Recorded data
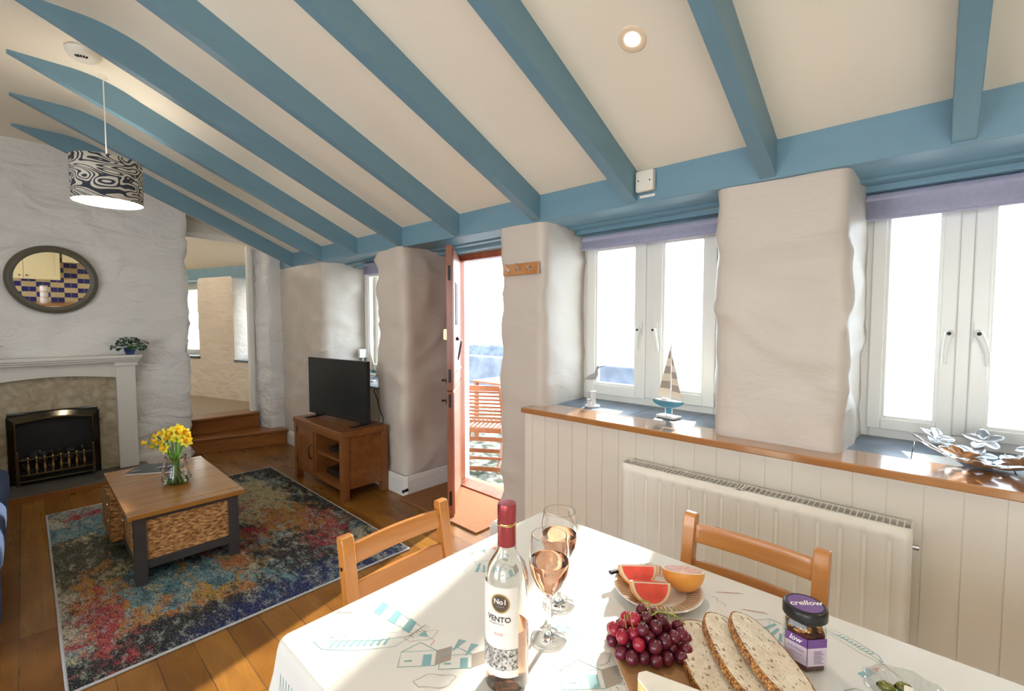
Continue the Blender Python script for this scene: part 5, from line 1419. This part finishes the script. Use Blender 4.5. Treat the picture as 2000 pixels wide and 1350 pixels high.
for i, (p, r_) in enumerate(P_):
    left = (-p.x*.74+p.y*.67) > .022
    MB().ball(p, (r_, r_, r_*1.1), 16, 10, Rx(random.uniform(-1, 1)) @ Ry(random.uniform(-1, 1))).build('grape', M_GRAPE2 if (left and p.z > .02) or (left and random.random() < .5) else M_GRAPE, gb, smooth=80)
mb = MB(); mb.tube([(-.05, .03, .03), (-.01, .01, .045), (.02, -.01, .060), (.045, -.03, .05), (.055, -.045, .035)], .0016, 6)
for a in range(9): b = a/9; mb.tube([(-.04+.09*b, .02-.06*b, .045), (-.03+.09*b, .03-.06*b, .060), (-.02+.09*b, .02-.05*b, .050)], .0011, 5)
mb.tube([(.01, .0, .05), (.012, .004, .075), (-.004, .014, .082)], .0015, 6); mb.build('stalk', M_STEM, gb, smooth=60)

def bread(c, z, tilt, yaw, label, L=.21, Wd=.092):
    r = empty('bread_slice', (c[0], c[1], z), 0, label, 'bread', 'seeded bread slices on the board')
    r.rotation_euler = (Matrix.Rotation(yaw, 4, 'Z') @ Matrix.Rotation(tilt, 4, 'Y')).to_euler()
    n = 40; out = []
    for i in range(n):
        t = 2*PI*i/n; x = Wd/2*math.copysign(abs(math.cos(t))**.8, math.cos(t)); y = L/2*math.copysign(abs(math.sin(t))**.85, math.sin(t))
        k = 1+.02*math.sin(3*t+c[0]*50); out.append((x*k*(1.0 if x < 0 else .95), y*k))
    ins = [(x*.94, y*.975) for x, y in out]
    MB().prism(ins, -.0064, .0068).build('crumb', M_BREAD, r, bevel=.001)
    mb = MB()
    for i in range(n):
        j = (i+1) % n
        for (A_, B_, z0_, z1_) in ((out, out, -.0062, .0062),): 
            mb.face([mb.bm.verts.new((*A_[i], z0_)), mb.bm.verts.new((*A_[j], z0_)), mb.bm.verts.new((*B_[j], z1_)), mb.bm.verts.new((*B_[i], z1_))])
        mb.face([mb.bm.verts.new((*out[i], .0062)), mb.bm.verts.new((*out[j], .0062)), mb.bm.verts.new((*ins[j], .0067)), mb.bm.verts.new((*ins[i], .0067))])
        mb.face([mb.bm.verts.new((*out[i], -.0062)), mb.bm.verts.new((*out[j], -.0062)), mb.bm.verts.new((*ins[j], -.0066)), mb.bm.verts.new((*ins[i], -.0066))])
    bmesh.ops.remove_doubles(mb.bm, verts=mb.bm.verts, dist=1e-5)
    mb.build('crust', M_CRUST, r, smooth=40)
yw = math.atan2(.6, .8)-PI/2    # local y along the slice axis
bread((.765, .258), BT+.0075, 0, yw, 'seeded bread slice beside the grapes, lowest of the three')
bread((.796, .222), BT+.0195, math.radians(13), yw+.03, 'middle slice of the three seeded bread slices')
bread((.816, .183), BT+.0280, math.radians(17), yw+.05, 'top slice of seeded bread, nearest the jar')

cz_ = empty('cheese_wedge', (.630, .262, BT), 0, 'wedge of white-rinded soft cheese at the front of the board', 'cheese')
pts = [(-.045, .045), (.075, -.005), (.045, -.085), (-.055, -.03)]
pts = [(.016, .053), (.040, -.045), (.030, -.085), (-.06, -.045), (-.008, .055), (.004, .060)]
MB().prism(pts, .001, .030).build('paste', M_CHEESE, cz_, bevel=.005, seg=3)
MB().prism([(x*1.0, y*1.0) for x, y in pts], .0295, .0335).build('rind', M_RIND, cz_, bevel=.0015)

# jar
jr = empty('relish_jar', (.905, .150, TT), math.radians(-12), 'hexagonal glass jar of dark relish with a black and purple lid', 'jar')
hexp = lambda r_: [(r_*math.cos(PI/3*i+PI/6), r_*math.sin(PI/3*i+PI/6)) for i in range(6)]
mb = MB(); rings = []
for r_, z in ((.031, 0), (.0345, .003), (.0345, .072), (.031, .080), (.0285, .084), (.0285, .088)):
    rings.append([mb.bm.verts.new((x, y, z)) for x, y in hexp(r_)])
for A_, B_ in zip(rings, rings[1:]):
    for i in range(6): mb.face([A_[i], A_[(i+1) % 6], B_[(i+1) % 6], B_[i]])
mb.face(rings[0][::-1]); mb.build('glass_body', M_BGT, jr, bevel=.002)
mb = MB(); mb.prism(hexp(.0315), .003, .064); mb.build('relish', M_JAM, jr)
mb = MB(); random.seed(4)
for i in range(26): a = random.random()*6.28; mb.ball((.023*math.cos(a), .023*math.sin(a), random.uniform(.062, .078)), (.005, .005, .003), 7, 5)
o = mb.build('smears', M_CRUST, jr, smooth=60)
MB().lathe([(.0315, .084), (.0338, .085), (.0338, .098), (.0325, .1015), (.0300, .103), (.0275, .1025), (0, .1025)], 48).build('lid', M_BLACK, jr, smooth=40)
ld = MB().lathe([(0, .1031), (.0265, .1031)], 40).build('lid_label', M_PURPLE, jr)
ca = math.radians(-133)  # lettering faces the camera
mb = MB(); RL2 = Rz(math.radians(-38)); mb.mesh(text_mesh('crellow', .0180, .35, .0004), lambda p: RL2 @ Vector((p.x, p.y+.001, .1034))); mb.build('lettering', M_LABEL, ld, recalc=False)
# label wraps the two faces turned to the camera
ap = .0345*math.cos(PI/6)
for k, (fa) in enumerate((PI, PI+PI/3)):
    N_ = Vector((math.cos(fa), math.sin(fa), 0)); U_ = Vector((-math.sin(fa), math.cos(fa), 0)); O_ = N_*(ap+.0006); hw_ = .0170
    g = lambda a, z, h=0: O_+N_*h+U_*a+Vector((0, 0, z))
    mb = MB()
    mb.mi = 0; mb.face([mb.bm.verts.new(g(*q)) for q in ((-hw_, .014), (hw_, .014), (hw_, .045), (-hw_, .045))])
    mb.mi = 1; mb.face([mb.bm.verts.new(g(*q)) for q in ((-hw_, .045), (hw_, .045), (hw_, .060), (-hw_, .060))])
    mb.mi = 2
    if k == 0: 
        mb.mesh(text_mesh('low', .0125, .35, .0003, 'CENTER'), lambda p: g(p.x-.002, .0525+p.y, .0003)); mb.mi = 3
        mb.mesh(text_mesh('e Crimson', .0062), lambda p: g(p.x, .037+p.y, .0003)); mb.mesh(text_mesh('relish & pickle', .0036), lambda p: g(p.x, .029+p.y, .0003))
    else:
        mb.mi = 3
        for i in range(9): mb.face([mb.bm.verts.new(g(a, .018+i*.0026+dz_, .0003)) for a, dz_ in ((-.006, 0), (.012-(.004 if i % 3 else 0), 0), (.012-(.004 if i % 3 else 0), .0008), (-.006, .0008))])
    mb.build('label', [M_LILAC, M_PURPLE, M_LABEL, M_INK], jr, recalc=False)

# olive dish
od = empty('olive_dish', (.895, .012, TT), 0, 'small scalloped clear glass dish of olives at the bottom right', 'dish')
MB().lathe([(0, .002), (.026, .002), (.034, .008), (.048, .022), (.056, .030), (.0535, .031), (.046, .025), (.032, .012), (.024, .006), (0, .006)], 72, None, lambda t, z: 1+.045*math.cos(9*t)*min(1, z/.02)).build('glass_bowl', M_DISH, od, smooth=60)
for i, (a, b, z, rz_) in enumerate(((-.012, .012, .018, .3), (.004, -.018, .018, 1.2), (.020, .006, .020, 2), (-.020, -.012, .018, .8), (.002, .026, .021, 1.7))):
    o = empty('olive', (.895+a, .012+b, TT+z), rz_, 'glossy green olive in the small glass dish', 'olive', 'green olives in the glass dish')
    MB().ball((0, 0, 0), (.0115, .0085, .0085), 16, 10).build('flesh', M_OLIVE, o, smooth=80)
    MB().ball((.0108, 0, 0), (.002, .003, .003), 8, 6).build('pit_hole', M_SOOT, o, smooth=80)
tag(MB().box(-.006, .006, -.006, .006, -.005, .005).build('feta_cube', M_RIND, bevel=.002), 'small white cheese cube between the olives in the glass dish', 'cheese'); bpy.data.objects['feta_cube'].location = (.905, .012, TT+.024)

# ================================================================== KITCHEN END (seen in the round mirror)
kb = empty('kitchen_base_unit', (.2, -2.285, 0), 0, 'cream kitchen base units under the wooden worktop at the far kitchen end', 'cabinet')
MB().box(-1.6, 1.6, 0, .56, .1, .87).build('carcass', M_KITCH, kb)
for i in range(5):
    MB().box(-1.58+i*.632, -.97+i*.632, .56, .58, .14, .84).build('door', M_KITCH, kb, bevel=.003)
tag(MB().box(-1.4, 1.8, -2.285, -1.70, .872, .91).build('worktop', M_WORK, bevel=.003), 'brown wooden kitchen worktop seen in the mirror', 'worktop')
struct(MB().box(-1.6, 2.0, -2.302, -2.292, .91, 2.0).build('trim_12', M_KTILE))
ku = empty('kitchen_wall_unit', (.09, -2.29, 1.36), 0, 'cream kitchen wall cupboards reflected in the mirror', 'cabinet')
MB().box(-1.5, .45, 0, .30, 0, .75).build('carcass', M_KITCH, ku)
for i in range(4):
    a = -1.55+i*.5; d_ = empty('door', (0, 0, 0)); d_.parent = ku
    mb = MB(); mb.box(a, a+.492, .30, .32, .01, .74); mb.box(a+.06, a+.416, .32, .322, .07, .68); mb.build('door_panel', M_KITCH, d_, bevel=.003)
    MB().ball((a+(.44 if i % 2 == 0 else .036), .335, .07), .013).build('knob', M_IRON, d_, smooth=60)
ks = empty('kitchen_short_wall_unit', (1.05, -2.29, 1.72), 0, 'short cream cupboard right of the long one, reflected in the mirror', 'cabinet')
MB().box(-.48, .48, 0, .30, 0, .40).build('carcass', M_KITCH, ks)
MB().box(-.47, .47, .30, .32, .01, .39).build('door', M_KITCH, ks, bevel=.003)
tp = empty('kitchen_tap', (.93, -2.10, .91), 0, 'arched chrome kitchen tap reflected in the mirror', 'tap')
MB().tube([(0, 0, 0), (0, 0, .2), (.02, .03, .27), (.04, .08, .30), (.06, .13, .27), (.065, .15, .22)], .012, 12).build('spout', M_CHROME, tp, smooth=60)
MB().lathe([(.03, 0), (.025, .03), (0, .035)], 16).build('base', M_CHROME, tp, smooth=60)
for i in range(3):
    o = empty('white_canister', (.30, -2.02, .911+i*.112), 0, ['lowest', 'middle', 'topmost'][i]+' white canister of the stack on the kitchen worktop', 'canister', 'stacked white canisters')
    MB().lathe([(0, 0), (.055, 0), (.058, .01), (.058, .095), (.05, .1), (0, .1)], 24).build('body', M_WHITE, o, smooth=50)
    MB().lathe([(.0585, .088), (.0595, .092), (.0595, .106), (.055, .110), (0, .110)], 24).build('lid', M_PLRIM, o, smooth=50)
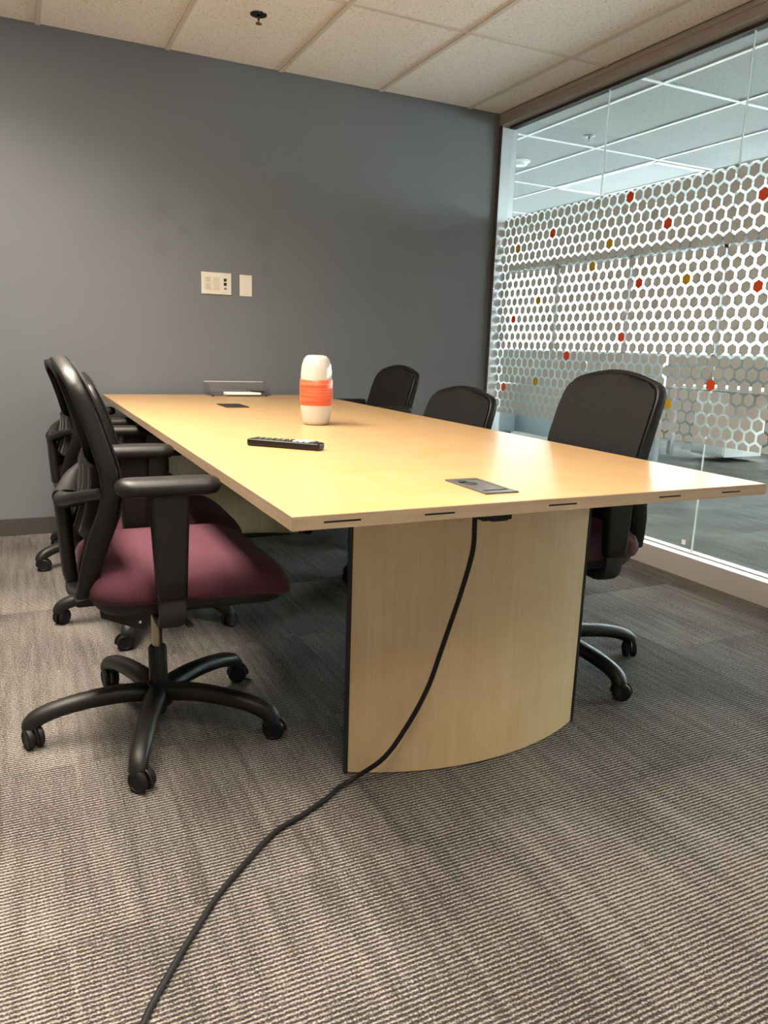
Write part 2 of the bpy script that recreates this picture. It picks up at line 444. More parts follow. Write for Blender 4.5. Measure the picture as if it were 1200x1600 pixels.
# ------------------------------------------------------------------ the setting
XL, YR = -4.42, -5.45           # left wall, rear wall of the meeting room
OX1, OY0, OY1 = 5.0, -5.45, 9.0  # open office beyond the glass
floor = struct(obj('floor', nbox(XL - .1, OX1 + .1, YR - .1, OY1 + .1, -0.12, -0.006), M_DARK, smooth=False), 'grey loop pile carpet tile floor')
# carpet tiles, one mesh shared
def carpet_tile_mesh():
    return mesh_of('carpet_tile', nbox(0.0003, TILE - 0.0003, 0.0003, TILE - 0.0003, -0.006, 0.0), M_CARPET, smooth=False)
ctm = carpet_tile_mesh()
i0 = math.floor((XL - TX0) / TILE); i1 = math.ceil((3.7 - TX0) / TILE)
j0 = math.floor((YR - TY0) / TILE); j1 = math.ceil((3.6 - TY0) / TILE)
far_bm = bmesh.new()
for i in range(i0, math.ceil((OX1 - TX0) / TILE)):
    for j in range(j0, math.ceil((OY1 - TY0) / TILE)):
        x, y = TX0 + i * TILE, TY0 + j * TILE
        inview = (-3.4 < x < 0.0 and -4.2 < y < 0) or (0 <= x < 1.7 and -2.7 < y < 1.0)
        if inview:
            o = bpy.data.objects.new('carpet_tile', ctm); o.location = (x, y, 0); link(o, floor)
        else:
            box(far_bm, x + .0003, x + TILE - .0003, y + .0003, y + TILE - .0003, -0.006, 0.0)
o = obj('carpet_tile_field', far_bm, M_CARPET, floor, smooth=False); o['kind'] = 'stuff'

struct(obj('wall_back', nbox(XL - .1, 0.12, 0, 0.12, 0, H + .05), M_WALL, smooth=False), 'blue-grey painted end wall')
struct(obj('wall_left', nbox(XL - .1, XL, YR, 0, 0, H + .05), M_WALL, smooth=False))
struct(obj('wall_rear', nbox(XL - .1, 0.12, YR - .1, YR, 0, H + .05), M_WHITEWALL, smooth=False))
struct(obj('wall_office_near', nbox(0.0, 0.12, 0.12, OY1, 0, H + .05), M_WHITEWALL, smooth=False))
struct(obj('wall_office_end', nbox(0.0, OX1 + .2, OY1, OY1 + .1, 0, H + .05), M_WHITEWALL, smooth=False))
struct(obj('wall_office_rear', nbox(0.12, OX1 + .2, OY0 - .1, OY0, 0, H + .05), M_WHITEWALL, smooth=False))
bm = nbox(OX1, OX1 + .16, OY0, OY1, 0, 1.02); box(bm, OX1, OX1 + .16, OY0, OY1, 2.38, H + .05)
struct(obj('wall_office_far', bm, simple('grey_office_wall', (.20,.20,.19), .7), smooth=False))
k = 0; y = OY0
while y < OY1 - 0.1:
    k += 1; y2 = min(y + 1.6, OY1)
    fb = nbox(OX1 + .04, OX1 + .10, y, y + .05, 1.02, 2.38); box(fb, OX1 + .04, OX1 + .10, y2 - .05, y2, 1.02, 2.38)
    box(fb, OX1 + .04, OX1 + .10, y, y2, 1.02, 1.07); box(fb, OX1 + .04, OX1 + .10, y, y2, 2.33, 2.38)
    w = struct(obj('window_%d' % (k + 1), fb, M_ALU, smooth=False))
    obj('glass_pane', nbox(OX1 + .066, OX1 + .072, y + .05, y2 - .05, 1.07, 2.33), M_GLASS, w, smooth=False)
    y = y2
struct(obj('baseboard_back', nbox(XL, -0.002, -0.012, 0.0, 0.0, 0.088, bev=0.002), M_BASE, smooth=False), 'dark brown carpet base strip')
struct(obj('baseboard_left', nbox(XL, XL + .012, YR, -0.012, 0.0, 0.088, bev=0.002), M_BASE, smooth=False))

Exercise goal
From the first line of the listing above, repeat every line through the one holding "left = (-p.x*.74+p.y*.67) > .022". Both ends count, and pictures stay out.

Reply
Continue the Blender Python script for this scene: part 5, from line 1419. This part finishes the script. Use Blender 4.5. Treat the picture as 2000 pixels wide and 1350 pixels high.
for i, (p, r_) in enumerate(P_):
    left = (-p.x*.74+p.y*.67) > .022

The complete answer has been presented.